Lettere d’amore di Dylan Thomas

Lettere d’amore di Dylan Thomas

Dylan Thomas, poeta, e, come ogni buon poeta del novecento che si rispetti, maledetto.
Arrogante, bugiardo, mellifluo e opportunista.
Le sue parole ammaliavano le donne e dalle donne otteneva tutto.
Le sue lettere d’amore sono uno spiraglio su una vita assurda e complicata, in cui solo il vino e la birra possono placare l’ansia e la tragedia incombente («… e le mie tre pinte serali – fra le nove e le dieci – sono un paradiso legittimo.»).
Leggendo ci si domanda sempre “sarà sincero?”. Ma è una domanda senza senso, perché è ovvio che il poeta è sincero, scrive ciò che ha nel cuore e quello che ha nel cuore muta costantemente.

«Non ti voglio per un giorno (anche se mi venderei le dita dei piedi, cara, per vederti adesso un solo minuto, per baciarti una volta, e farti una smorfia buffa). Un giorno è quanto dura la vita di un moscerino: ti voglio per tutta la vita di un animale grosso e selvaggio, come un elefante.».

«Mi chiedo se amo la tua parola, la parola dei tuoi capelli, la parola della tua voce, la parola del tuo corpo e la parola della tua presenza.».
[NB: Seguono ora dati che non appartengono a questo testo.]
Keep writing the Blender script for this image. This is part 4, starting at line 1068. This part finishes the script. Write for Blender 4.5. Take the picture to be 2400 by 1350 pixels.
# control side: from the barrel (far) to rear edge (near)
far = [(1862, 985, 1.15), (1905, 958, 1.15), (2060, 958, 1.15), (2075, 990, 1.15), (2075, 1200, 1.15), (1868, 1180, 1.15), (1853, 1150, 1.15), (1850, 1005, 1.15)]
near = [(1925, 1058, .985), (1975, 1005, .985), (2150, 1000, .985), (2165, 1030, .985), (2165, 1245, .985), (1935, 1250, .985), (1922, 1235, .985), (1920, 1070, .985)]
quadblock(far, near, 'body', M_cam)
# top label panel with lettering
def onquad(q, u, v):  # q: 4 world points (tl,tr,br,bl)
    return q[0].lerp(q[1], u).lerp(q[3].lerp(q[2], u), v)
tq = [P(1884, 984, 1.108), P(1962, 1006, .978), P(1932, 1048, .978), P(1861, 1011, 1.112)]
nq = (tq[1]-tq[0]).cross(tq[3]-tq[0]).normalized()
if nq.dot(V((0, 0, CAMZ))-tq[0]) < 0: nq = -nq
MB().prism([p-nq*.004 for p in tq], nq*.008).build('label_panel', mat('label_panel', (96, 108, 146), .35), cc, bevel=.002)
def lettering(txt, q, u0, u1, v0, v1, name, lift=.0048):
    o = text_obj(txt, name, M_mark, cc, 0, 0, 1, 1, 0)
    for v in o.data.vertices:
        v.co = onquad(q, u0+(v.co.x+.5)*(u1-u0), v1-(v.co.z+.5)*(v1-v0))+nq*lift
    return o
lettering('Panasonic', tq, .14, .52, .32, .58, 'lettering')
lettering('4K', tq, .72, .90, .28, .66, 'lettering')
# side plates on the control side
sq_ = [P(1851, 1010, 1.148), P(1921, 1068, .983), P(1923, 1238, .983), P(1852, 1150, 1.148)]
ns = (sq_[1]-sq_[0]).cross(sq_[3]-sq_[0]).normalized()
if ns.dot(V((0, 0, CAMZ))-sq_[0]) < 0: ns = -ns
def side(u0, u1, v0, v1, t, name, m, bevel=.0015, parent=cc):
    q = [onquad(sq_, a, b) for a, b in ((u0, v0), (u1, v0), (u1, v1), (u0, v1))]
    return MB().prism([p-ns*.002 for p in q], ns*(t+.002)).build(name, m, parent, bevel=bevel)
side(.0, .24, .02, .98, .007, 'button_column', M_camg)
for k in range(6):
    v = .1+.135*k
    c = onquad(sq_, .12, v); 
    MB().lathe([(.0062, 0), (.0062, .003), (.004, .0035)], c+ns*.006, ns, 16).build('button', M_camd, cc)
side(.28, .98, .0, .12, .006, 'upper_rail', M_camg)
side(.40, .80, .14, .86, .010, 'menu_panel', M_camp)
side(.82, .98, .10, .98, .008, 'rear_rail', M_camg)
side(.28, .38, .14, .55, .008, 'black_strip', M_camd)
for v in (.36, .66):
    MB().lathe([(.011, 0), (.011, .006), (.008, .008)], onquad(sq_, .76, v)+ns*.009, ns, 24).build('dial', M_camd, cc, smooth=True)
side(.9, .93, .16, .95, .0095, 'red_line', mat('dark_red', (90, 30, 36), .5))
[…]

«Scrivimi presto, molto molto presto, e dimmi che davvero pensi le cose che mi hai detto, che anche tu mi ami; se non lo fai mi taglierò la gola o andrò al cinema.».

Alla fine rimane solo la constatazione che le sue parole sono sincere in ogni istante, ma solo in quell’istante e forse era questo ad ammaliare le sue donne, così come ammaliano ancora adesso noi.